Demetrius of Anacopia

Demetrius (Georgian: დემეტრე, Demetre) (died 1042) was a Georgian prince of the Bagrationi royal dynasty, and a claimant to the throne of Georgia. He was the younger son of George I of Georgia by his second wife Alda, daughter of the king of Alania.

After the death of George I, some Georgian nobles wished to enthrone Demetrius instead of his half-brother Bagrat IV (r. 1027–1072), but to no avail. Alda and Demetrius lived in their fief at Anacopia, a fortified maritime town in Abkhazia, which had been bequeathed to them by the late king George I. The efforts by Bagrat's mother Mariam to win Demetrius's loyalty to the crown went in vain. Threatened by Bagrat, Alda defected to the Byzantines and surrendered Anacopia to the emperor Romanos III who honored her son Demetrius with the rank of magistros. This happened in 1033.[1]

In 1039, Demetrius returned to Georgia with Byzantine troops. Liparit IV, of the Liparitid clan, the most powerful noble in Georgia, supported the rebellious prince and launched initially a successful campaign against Bagrat's army.[2] However, Demetrius died unexpectedly in 1042. Alda, with Demetrius’s son David, fled to her native Alania. The 18th-century Georgian scholar Prince Vakhushti argues that David’s descendants flourished in Alania and produced a line of local princes of which came David Soslan, the second husband of Queen Tamar of Georgia (r. 1184–1213).[3] Demetrius may also have had a daughter, Irene (died 1108), the official mistress of the Byzantine emperor Constantine IX Monomachus in the mid-1050s and then the wife of sebastokrator Isaac Komnenos.[4]

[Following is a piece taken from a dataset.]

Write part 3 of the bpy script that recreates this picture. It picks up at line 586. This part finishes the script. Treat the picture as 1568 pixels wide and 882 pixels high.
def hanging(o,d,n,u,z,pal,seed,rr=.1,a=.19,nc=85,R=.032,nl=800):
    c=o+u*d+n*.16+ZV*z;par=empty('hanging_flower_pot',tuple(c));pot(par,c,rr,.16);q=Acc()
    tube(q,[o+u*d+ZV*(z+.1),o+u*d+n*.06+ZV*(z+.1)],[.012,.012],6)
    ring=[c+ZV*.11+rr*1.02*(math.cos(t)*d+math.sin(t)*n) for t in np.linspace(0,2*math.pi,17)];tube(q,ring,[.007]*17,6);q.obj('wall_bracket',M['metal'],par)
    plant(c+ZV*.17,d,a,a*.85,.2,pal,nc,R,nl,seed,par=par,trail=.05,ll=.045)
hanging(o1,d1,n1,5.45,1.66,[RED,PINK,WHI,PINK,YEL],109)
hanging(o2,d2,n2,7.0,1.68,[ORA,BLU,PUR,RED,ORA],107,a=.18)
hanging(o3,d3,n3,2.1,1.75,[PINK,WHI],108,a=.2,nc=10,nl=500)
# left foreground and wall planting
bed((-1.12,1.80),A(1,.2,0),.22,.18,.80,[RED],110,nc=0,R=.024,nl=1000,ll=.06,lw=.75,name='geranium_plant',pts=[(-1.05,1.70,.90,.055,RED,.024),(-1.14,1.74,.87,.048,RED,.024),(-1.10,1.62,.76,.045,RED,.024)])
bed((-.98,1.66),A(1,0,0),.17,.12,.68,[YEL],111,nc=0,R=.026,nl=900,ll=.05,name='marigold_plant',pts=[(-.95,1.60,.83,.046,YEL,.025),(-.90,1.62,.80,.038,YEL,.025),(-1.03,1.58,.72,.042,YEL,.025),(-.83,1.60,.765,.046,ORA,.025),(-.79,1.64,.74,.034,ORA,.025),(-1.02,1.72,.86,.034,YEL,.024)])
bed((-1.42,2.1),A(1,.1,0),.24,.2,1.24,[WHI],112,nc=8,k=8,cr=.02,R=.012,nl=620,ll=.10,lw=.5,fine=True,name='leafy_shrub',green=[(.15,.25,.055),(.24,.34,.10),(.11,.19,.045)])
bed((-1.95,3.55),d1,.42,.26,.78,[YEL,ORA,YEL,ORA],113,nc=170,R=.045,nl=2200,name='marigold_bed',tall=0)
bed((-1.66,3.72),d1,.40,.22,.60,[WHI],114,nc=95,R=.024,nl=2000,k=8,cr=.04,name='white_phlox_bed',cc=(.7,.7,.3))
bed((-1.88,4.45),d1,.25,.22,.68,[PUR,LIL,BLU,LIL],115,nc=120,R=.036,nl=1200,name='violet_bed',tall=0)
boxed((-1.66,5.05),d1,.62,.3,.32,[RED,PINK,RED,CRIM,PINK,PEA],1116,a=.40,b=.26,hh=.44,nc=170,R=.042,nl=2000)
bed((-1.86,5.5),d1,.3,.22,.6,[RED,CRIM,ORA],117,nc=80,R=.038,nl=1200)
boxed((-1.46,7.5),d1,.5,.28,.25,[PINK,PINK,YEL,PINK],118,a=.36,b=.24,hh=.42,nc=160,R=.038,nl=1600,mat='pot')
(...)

Anacopia, ceded by Alda and Demetrius to the emperor, would remain under the Byzantine sway until being recovered by Bagrat’s son and successor George II in 1074. This happened after the Battle of Manzikert (1071). Profiting by the defeat of the Byzantines at the hands of the Seljuqids, Georgia regained a number of key territories lost to the Empire in the course of the 11th century, including Anacopia as well as the fortresses located in the Thema of Iberia.[5]

References

  1. Alemany, Agusti (2000). Sources of the Alans: A Critical Compilation, p. 222. Brill Publishers, ISBN 90-04-11442-4.
  2. Robert Bedrosian, "Liparit IV Orbēlean", p. 586. In: Joseph Reese Strayer (1983), Dictionary of the Middle Ages. Scribner, ISBN 0-684-16760-3.
  3. Alemany, p. 321.
  4. Garland, Lynda. "Anna Dalassena, Mother of Alexius I Comnenus (1081-1118)". An Online Encyclopedia of Roman Rulers. Retrieved 11 June 2012.
  5. Mariam D. Lordkipanidze. "Concerning the History of Byzantine-Georgian Relations in the Seventies of the Eleventh Century", in: Actes du XVe congrès international d'études byzantines, Athènes, Septembre 1976, 1979: 192-4.